--- SUPPLIED MATERIAL ---

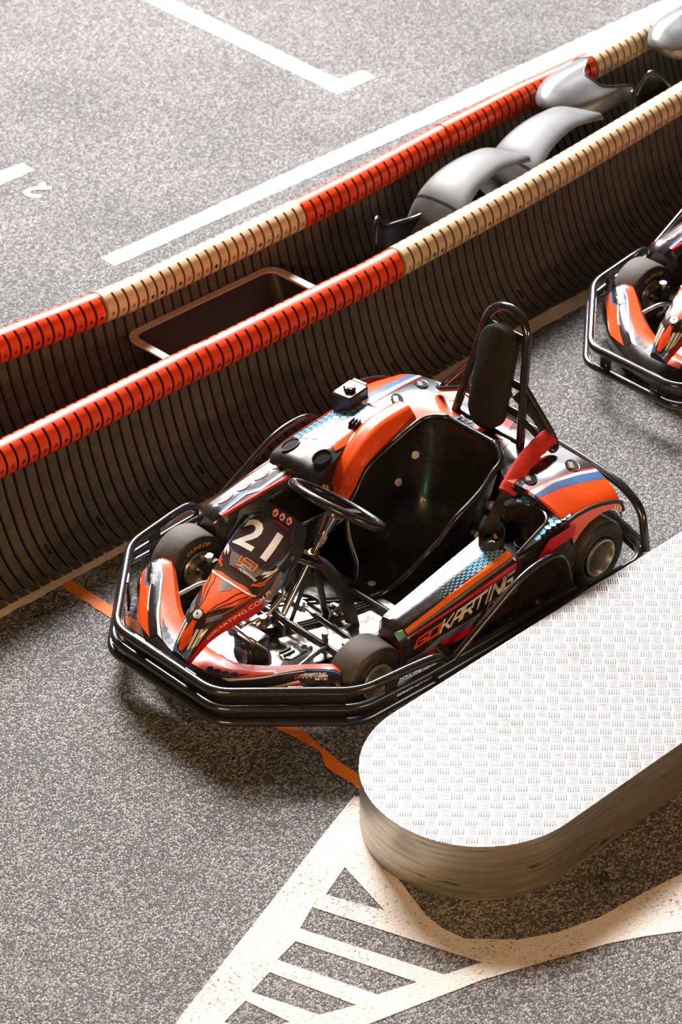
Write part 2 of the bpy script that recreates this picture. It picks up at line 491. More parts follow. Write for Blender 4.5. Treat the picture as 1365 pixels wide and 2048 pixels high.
def ringpoly(cx, cy, r0, r1, n=20, ax=1., ay=1.):
    out = []
    for k in range(n):
        a, b = 2*PI*k/n, 2*PI*(k+1)/n
        out.append([(cx+ax*r*math.cos(q), cy+ay*r*math.sin(q)) for r, q in ((r0, a), (r1, a), (r1, b), (r0, b))])
    return out
def disc(cx, cy, r, n=16, ax=1., ay=1.): return [(cx+ax*r*math.cos(2*PI*k/n), cy+ay*r*math.sin(2*PI*k/n)) for k in range(n)]
def place(polys, f):
    out = []
    for P in polys:
        if isinstance(P, tuple): out.append(([f(p) for p in P[0]], P[1]))
        else: out.append([f(p) for p in P])
    return out
# ------------------------------------------------------------------ the kart (x forward, y to its left, z up, origin under the rear axle)
KL = 'black and red go-kart numbered 21 parked between the rubber barrier and the metal platform'
kart = tag(empty('go_kart'), KL, 'go-kart', 'rental go-karts in the pit lane')

def both(p): return [(x, -y, z) for x, y, z in p]

def bumper_bars(root, A, B, zs, wide):
    for k, z in enumerate(zs):
        o = .012*k
        h = [(A[0]+o*.5, 0, z), (A[0]+o*.5, A[1]+o, z), (B[0]+o*.6, B[1]+o, z)]
        if k == 0:
            h += [(.98, B[1]+.035, z), (.90, B[1]+.045, z-.006), (.85, B[1]+.035, zs[1]+.012)]
        else:
            h += [(.95, wide, z-.004*k), (.60, wide+.008, z-.012*k), (.20, wide+.012, z-.014*k)]
        path = fillet(list(reversed(both(h)))[:-1]+h[1:], .055 if k else .06, 6)
        m = MB(); m.tube(path, .0165 if k == 0 else .0155, 12)
        m.build('bumper_bar', 'tube', root)
    for (x, y, rz) in ((A[0]-.012, .12, 0), (A[0]-.012, -.14, 0), ((A[0]+B[0])/2-.03, (A[1]+B[1])/2+.01, 45), ((A[0]+B[0])/2-.03, -(A[1]+B[1])/2-.01, -45), (B[0]-.13, -B[1]-.018, 90), (B[0]-.13, B[1]+.018, 90)):
        m = MB(); R = Matrix.Rotation(rad(rz), 3, 'Z')
        zc = (zs[0]+zs[-1])/2
        m.box((x, y, zc), (.008, .05, zs[0]-zs[-1]+.02), R)
        for dz in (-.028, -.012):
            m.cyl(Vector((x, y+.012, zc+dz))+R @ Vector((.0, 0, 0)), Vector((x, y+.012, zc+dz))+R @ Vector((.012, 0, 0)), .005, 8, 1)
        m.build('bumper_bracket', ['blk', 'steel'], root)
bumper_bars(kart, (1.572, .25), (1.222, .583), (.215, .155, .108), .618)

sk = fillet([(1.46, -.345, 0), (1.552, -.245, 0), (1.552, .245, 0), (1.25, .545, 0)], .05, 5)
m = MB()
secs = []
for p in sk:
    d = Vector((p.x-.9, p.y*1.4, 0)).normalized()
    secs.append([p+Vector((0, 0, .200)), p+Vector((0, 0, .062)), p-d*.006+Vector((0, 0, .062)), p-d*.006+Vector((0, 0, .200))])
m.loft(secs); m.build('bumper_skirt', 'blk', kart)
# side hoops, side bumpers and rear bumper
for s in (1, -1):
    f = lambda p: [(x, y*s, z) for x, y, z in p]
    m = MB(); m.tube(fillet(f([(.84, .622, .135), (.46, .622, .335), (.27, .622, .335), (.20, .625, .10)]), .11, 8), .0135, 12)
    m.build('side_hoop', 'tube', kart)
    m = MB(); m.tube(fillet(f([(.90, .625, .115), (.3, .635, .105), (-.12, .655, .11), (-.17, .62, .13), (-.205, .45, .17)]), .06, 6), .017, 12)
    m.build('side_bumper', 'tube', kart)
    for x, z in ((.80, .15), (.32, .12)):
        m = MB(); m.cyl((x, .5*s, z), (x, .625*s, z-.02), .022, 16); m.build('side_bumper_mount', 'blk', kart)
m = MB()
pr = [(-.16, .655, .13), (-.19, .60, .27), (-.20, .50, .318), (-.215, .36, .325), (-.225, .2, .33), (-.23, 0, .335)]
pl = [(-.185, .60, .14), (-.19, .44, .185), (-.2, 0, .185)]
m.tube(fillet(pr+[(x, -y, z) for x, y, z in reversed(pr[:-1])], .07, 6), .0165, 12)
m.build('rear_bumper', 'tube', kart)
m = MB(); m.tube(fillet(pl+[(x, -y, z) for x, y, z in reversed(pl[:-1])], .05, 5), .016, 12)
m.tube(fillet([(x, y, z-.045) for x, y, z in pl]+[(x, -y, z-.045) for x, y, z in reversed(pl[:-1])], .05, 5), .016, 12)
m.build('rear_crossbar', 'tube', kart)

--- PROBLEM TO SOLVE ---
Copy the material shown above in full and exactly. Skip the pictures.

--- RESULT FOR THIS EXERCISE ---
Write part 2 of the bpy script that recreates this picture. It picks up at line 491. More parts follow. Write for Blender 4.5. Treat the picture as 1365 pixels wide and 2048 pixels high.
def ringpoly(cx, cy, r0, r1, n=20, ax=1., ay=1.):
    out = []
    for k in range(n):
        a, b = 2*PI*k/n, 2*PI*(k+1)/n
        out.append([(cx+ax*r*math.cos(q), cy+ay*r*math.sin(q)) for r, q in ((r0, a), (r1, a), (r1, b), (r0, b))])
    return out
def disc(cx, cy, r, n=16, ax=1., ay=1.): return [(cx+ax*r*math.cos(2*PI*k/n), cy+ay*r*math.sin(2*PI*k/n)) for k in range(n)]
def place(polys, f):
    out = []
    for P in polys:
        if isinstance(P, tuple): out.append(([f(p) for p in P[0]], P[1]))
        else: out.append([f(p) for p in P])
    return out
# ------------------------------------------------------------------ the kart (x forward, y to its left, z up, origin under the rear axle)
KL = 'black and red go-kart numbered 21 parked between the rubber barrier and the metal platform'
kart = tag(empty('go_kart'), KL, 'go-kart', 'rental go-karts in the pit lane')

def both(p): return [(x, -y, z) for x, y, z in p]

def bumper_bars(root, A, B, zs, wide):
    for k, z in enumerate(zs):
        o = .012*k
        h = [(A[0]+o*.5, 0, z), (A[0]+o*.5, A[1]+o, z), (B[0]+o*.6, B[1]+o, z)]
        if k == 0:
            h += [(.98, B[1]+.035, z), (.90, B[1]+.045, z-.006), (.85, B[1]+.035, zs[1]+.012)]
        else:
            h += [(.95, wide, z-.004*k), (.60, wide+.008, z-.012*k), (.20, wide+.012, z-.014*k)]
        path = fillet(list(reversed(both(h)))[:-1]+h[1:], .055 if k else .06, 6)
        m = MB(); m.tube(path, .0165 if k == 0 else .0155, 12)
        m.build('bumper_bar', 'tube', root)
    for (x, y, rz) in ((A[0]-.012, .12, 0), (A[0]-.012, -.14, 0), ((A[0]+B[0])/2-.03, (A[1]+B[1])/2+.01, 45), ((A[0]+B[0])/2-.03, -(A[1]+B[1])/2-.01, -45), (B[0]-.13, -B[1]-.018, 90), (B[0]-.13, B[1]+.018, 90)):
        m = MB(); R = Matrix.Rotation(rad(rz), 3, 'Z')
        zc = (zs[0]+zs[-1])/2
        m.box((x, y, zc), (.008, .05, zs[0]-zs[-1]+.02), R)
        for dz in (-.028, -.012):
            m.cyl(Vector((x, y+.012, zc+dz))+R @ Vector((.0, 0, 0)), Vector((x, y+.012, zc+dz))+R @ Vector((.012, 0, 0)), .005, 8, 1)
        m.build('bumper_bracket', ['blk', 'steel'], root)
bumper_bars(kart, (1.572, .25), (1.222, .583), (.215, .155, .108), .618)

sk = fillet([(1.46, -.345, 0), (1.552, -.245, 0), (1.552, .245, 0), (1.25, .545, 0)], .05, 5)
m = MB()
secs = []
for p in sk:
    d = Vector((p.x-.9, p.y*1.4, 0)).normalized()
    secs.append([p+Vector((0, 0, .200)), p+Vector((0, 0, .062)), p-d*.006+Vector((0, 0, .062)), p-d*.006+Vector((0, 0, .200))])
m.loft(secs); m.build('bumper_skirt', 'blk', kart)
# side hoops, side bumpers and rear bumper
for s in (1, -1):
    f = lambda p: [(x, y*s, z) for x, y, z in p]
    m = MB(); m.tube(fillet(f([(.84, .622, .135), (.46, .622, .335), (.27, .622, .335), (.20, .625, .10)]), .11, 8), .0135, 12)
    m.build('side_hoop', 'tube', kart)
    m = MB(); m.tube(fillet(f([(.90, .625, .115), (.3, .635, .105), (-.12, .655, .11), (-.17, .62, .13), (-.205, .45, .17)]), .06, 6), .017, 12)
    m.build('side_bumper', 'tube', kart)
    for x, z in ((.80, .15), (.32, .12)):
        m = MB(); m.cyl((x, .5*s, z), (x, .625*s, z-.02), .022, 16); m.build('side_bumper_mount', 'blk', kart)
m = MB()
pr = [(-.16, .655, .13), (-.19, .60, .27), (-.20, .50, .318), (-.215, .36, .325), (-.225, .2, .33), (-.23, 0, .335)]
pl = [(-.185, .60, .14), (-.19, .44, .185), (-.2, 0, .185)]
m.tube(fillet(pr+[(x, -y, z) for x, y, z in reversed(pr[:-1])], .07, 6), .0165, 12)
m.build('rear_bumper', 'tube', kart)
m = MB(); m.tube(fillet(pl+[(x, -y, z) for x, y, z in reversed(pl[:-1])], .05, 5), .016, 12)
m.tube(fillet([(x, y, z-.045) for x, y, z in pl]+[(x, -y, z-.045) for x, y, z in reversed(pl[:-1])], .05, 5), .016, 12)
m.build('rear_crossbar', 'tube', kart)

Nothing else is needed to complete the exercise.